Mindestens zwei „Schicksalswahlen“
hatten wir an diesem Wochenende: Während die Wahlen in Frankreich ein zwar beachtliches
Ergebnis für Hollande und seine Sozialisten brachten, war es doch im Grunde keine
große Überraschung für die Wahlbeobachter, was hier passierte. Anders sieht es in
zwei südlichen Ländern aus: Griechen und Ägypter waren aufgerufen, ihr neues Parlament
bzw. ihren neuen Präsidenten zu wählen. Für die Griechen ging es um nichts weniger
als um die Entscheidung, den Euro zu behalten oder aus der Währungsunion auszusteigen
– in beiden Fällen mit allen dazugehörigen Konsequenzen. In Ägypten hingegen wurde
zum ersten Mal demokratisch ein Staatsoberhaupt gewählt, und das in einem Klima eines
enttäuschten arabischen Frühlings, der Angst vor der Rückkehr des Regimes oder der
Etablierung eines Gottesstaates, und unter den wachsamen Augen des Militärs, das mittlerweile
weitreichende Befugnisse des aufgelösten Parlaments übernommen hat.
Jörg Schill
war lange Jahre Pfarrgemeinderatsmitglied in Athen. Nach der Wahl warnt er im Interview
mit dem Domradio aber vor allzu großer Euphorie: Zunächst einmal sei der Kelch des
unberechenbaren Sammelsuriums linker Parteien unter der Leitung von Alexis Tsipras
zwar an den Griechen vorbei gegangen, aber es sei noch lange nicht gesagt, ob überhaupt
ein regierungsfähiges Bündnis zustande kommen werde:
„Der Vertreter der
Sozialisten sagte erst gestern Abend noch, er müsse für eine Regierung auch Tsipras
mit seiner Partei dabei haben und das wurde dann nachher etwas widerrufen. Und zum
Zweiten bleibt ja doch das von stolzen 27,5% der Wahlberechtigten ausgedrückte Unbehagen
über das mit der Troika, also der Europäischen Kommission, der Zentralbank und dem
Währungsfonds ausgehandelte Memorandum. Das ist ja nicht nur eine griechische Erscheinung,
sondern das hat man mittlerweile auch in Frankreich, Spanien und Italien. Die Stimmen
werden lauter, die sagen, Sparen ist zwar gut, aber es reicht nicht allein, um die
Wirtschaft wieder auf die Beine zu bekommen und das Volk zur Arbeit zu kriegen. Insofern
hat ja auch Frau Merkel angefangen, darüber nachzudenken, ob nicht parallel zum Sparen
auch ein Aufbauprogramm, fast schon ein Marshallplan, angebracht wäre.“
Große
Erwartungen richteten sich dabei auf eine Nachverhandlung der Sparauflagen, so Schill
weiter:
„Das will die griechische Regierung wie andere Regierungen auch.

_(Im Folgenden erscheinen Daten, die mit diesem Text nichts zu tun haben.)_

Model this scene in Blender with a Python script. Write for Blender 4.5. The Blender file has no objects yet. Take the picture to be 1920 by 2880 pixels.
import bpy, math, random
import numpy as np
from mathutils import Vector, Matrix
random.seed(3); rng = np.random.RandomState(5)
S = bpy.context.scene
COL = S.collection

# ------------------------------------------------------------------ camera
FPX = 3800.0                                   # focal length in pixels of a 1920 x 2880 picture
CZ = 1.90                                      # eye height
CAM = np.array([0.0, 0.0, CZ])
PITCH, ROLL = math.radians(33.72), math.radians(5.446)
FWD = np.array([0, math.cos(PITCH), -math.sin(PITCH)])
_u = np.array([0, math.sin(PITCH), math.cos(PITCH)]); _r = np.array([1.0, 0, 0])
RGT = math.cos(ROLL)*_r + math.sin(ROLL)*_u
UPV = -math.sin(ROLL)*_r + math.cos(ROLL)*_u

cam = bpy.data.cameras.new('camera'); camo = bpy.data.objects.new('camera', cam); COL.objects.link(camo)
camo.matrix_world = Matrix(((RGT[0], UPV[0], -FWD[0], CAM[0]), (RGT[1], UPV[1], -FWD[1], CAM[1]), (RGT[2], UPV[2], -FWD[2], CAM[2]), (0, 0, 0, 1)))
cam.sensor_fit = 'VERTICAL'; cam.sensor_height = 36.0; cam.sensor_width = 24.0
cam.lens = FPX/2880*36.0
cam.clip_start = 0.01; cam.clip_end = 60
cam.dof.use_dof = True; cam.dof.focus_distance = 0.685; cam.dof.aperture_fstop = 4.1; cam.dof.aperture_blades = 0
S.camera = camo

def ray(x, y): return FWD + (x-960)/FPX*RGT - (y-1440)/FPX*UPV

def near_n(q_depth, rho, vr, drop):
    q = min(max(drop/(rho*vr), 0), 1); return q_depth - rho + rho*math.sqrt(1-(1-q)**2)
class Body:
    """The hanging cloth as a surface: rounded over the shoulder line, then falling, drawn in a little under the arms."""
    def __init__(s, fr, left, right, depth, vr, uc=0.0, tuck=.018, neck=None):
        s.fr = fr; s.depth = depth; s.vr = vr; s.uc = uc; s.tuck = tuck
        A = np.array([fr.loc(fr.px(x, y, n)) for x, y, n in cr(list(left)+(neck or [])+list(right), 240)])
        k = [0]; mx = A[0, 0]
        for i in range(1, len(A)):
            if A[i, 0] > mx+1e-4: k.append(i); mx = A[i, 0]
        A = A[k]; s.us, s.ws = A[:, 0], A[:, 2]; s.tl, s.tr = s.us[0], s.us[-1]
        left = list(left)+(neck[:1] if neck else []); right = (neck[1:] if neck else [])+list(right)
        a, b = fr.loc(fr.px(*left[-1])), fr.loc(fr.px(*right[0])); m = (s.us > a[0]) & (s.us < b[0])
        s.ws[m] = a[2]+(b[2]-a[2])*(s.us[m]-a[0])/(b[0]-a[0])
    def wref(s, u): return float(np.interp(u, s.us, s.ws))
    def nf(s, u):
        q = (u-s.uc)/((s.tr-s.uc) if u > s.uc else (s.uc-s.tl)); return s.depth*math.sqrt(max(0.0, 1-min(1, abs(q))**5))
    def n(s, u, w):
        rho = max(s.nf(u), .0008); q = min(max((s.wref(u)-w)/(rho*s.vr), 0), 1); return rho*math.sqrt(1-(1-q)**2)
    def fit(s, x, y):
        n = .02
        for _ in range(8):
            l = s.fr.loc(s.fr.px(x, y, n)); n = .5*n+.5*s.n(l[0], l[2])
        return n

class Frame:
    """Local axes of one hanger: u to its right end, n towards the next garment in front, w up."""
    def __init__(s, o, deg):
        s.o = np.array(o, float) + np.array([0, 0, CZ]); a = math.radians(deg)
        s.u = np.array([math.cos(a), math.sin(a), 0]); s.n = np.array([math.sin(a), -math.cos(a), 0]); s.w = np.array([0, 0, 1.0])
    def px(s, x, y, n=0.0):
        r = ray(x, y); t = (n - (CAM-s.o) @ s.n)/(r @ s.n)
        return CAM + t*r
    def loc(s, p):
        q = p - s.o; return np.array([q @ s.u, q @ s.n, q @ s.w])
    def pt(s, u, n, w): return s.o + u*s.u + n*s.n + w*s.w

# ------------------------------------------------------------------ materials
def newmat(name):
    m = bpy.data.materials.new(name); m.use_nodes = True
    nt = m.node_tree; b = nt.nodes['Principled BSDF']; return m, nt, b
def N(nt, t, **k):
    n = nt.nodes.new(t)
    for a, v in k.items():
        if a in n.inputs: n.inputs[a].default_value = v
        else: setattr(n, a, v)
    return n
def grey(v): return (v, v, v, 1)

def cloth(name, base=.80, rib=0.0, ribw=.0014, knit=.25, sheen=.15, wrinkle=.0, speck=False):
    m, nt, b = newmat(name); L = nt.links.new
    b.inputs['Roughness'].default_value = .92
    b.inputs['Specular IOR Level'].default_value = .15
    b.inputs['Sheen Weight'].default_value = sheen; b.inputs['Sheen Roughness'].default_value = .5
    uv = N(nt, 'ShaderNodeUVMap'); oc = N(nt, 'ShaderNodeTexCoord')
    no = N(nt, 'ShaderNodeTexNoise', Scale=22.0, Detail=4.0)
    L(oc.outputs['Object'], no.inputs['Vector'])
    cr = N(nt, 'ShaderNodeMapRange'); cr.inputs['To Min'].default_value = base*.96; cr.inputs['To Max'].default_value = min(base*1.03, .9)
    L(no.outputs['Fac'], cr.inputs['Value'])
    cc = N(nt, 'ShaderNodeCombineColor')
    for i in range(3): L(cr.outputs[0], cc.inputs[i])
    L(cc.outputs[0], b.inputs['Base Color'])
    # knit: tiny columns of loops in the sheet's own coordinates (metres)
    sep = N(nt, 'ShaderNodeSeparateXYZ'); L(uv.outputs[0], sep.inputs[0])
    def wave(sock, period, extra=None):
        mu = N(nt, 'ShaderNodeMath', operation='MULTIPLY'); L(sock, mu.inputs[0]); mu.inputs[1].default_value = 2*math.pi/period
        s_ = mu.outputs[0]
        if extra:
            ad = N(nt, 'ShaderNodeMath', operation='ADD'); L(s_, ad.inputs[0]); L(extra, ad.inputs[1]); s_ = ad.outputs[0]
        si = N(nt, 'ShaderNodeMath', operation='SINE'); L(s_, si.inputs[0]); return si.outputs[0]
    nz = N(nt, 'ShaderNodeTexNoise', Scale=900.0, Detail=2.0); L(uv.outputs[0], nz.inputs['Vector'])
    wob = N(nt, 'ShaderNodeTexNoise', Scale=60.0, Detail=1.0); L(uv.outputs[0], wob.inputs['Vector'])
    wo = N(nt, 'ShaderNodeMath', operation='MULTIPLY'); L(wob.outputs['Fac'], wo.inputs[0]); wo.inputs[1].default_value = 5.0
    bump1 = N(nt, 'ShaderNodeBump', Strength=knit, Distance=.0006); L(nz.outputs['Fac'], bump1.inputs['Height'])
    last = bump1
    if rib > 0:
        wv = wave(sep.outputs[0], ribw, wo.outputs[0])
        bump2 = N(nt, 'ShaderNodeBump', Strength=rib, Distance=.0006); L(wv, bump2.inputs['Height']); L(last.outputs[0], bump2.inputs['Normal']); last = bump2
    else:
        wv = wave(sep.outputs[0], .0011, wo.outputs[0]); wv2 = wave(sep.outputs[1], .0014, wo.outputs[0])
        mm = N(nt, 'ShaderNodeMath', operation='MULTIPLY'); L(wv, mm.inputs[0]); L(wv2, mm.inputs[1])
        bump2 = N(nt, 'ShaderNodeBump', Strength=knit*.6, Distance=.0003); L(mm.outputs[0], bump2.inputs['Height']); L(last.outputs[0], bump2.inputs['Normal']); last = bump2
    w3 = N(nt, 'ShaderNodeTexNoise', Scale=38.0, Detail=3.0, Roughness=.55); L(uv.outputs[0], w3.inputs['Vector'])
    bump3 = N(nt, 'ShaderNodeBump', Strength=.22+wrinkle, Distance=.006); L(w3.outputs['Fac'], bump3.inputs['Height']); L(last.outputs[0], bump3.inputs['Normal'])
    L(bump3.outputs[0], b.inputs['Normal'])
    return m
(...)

Ich finde das auch angemessen, und das sage ich nicht als ein ,Linker‘. Vielmehr,
wenn man sich die Maßnahmen in diesem Memorandum anschaut, dann sind diese doch sehr
zu Lasten der ärmeren Schichten getroffen worden, während die sogenannten Reichen
immer Möglichkeiten haben, sich diesen zu entziehen.“
In Ägypten stellt
sich die Situation vielleicht noch komplizierter dar: Zwar scheint der Muslimbruder
Mursi die Wahl zum Präsidenten gewonnen zu haben, unabhängige Wahlbeobachter sprechen
aber von Unregelmäßigkeiten, und es ist noch lange nicht gesagt, ob das Militär wie
versprochen die Macht abgeben wird. Die christliche Gemeinschaft hatte eher auf einen
Sieg des Herausforderers Schafik gehofft, da die Befürchtungen groß sind, der „Wolf,
der Kreide gefressen hat“ – wie es Pfarrer Schrödel von deutschsprachigen Gemeinde
Kairo ausdrückte – , werde letztlich doch einen Gottesstaat mit weitreichenden Konsequenzen
für die christliche Minderheit einrichten. Der Bischof von Assiut und Administrator
des Patriarchats von Alexandrien, Kyrillos William, ist im Gespräch mit Radio Vatikan
noch vorsichtig: man müsse erst einmal abwarten, wie sich der vermeintliche neue Präsident
äußern werde, bevor man Schlüsse ziehen könne. Diie endgültigen Wahlergebnisse werden
für Donnerstag erwartet.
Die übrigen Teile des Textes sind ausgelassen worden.